▶ **WRITTEN PROBLEM**:
Beginning at the first line of the data, print each line exactly, stopping after the line that contains "PI = math.pi".

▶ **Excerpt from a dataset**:
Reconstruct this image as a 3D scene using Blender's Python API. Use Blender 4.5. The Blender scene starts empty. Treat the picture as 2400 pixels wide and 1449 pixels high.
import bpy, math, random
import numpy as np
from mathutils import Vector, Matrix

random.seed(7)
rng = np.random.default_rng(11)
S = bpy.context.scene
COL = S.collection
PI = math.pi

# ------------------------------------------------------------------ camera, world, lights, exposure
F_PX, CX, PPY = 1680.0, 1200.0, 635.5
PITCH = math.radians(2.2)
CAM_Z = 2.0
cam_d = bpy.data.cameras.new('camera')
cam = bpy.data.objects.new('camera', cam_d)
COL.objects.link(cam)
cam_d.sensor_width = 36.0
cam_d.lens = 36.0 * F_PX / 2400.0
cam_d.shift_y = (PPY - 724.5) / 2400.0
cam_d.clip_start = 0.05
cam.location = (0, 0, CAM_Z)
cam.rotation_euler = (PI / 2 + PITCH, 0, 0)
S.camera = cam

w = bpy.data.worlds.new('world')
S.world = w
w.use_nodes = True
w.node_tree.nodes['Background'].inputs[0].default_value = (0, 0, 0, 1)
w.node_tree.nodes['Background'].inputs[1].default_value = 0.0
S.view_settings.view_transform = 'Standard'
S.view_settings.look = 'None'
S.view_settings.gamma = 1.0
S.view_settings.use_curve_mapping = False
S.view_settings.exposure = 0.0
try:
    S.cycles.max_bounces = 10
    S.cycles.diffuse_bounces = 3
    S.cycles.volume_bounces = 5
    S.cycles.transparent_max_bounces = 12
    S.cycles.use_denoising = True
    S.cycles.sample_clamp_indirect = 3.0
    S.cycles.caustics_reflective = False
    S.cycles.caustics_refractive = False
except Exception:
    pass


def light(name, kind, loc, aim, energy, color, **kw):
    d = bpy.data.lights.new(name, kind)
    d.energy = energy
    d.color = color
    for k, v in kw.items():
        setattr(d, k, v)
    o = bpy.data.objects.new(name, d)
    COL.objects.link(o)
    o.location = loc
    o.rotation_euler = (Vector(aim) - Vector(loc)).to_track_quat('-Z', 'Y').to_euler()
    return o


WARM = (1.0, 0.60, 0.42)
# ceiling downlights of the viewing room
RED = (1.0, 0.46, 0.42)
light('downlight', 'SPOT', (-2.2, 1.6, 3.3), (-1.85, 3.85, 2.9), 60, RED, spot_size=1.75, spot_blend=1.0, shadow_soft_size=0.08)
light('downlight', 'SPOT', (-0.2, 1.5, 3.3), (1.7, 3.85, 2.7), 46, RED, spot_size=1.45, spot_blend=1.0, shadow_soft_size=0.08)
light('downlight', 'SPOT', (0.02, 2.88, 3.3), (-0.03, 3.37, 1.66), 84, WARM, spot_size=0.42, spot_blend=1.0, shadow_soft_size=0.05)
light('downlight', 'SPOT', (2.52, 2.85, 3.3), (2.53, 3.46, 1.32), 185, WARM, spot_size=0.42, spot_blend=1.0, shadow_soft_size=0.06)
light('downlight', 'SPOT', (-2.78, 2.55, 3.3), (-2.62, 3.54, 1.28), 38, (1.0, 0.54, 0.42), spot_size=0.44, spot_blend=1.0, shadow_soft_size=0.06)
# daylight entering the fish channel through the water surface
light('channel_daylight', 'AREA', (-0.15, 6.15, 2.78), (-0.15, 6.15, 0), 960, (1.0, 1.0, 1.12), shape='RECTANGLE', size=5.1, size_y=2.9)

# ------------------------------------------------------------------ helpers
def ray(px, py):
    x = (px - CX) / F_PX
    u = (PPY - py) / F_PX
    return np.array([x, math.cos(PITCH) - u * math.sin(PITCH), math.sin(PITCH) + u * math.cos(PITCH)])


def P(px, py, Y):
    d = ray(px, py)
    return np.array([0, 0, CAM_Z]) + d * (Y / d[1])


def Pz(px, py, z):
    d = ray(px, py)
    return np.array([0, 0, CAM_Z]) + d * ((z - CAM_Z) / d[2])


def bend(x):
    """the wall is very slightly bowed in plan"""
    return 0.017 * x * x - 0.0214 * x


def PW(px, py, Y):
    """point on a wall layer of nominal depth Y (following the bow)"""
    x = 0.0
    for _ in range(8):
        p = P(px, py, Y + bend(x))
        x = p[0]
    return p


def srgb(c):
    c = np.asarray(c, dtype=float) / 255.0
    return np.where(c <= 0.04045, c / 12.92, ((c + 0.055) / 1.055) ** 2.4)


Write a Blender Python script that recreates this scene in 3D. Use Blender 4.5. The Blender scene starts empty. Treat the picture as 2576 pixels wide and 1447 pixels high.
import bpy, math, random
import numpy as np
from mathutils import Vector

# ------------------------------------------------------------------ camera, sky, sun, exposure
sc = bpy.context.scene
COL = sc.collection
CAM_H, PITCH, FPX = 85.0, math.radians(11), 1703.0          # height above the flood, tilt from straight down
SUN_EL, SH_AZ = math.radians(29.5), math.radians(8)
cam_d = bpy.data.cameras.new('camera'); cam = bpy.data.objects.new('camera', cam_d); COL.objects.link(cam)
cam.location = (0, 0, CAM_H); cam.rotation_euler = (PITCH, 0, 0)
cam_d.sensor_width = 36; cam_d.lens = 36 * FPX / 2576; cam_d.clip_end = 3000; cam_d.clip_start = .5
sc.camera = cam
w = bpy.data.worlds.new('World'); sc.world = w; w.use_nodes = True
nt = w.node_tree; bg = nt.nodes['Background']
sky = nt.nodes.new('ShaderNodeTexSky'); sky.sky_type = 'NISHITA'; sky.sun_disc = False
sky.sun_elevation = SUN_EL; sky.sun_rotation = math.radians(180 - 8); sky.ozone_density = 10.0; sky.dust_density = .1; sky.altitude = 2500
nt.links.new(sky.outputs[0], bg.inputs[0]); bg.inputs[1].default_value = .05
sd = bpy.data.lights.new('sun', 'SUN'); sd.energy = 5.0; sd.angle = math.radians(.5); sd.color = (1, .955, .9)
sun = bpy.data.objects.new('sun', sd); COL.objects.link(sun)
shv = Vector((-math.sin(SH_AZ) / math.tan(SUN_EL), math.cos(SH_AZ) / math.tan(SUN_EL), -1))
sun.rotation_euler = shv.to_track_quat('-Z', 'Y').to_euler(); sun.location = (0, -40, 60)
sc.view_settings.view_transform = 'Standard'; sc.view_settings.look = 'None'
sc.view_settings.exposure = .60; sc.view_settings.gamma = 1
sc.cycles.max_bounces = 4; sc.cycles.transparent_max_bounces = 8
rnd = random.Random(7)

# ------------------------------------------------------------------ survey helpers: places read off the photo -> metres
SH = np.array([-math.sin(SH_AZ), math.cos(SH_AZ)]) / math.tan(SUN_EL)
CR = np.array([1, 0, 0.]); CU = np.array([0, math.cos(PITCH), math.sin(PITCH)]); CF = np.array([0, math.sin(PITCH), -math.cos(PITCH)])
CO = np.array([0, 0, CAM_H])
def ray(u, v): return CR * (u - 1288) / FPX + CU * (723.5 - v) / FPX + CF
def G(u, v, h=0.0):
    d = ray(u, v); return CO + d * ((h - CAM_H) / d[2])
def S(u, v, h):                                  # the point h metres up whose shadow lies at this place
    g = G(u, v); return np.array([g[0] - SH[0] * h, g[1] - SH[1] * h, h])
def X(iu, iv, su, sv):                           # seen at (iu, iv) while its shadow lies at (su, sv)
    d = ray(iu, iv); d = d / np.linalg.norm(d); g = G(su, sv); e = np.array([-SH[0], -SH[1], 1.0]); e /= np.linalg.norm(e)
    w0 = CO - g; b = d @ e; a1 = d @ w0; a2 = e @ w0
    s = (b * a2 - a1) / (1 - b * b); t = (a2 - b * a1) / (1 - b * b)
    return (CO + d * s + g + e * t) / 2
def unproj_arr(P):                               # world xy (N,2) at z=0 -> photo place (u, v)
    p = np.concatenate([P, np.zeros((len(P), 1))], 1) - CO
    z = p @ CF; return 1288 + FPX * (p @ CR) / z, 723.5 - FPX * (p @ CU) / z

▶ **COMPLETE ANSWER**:
Reconstruct this image as a 3D scene using Blender's Python API. Use Blender 4.5. The Blender scene starts empty. Treat the picture as 2400 pixels wide and 1449 pixels high.
import bpy, math, random
import numpy as np
from mathutils import Vector, Matrix

random.seed(7)
rng = np.random.default_rng(11)
S = bpy.context.scene
COL = S.collection
PI = math.pi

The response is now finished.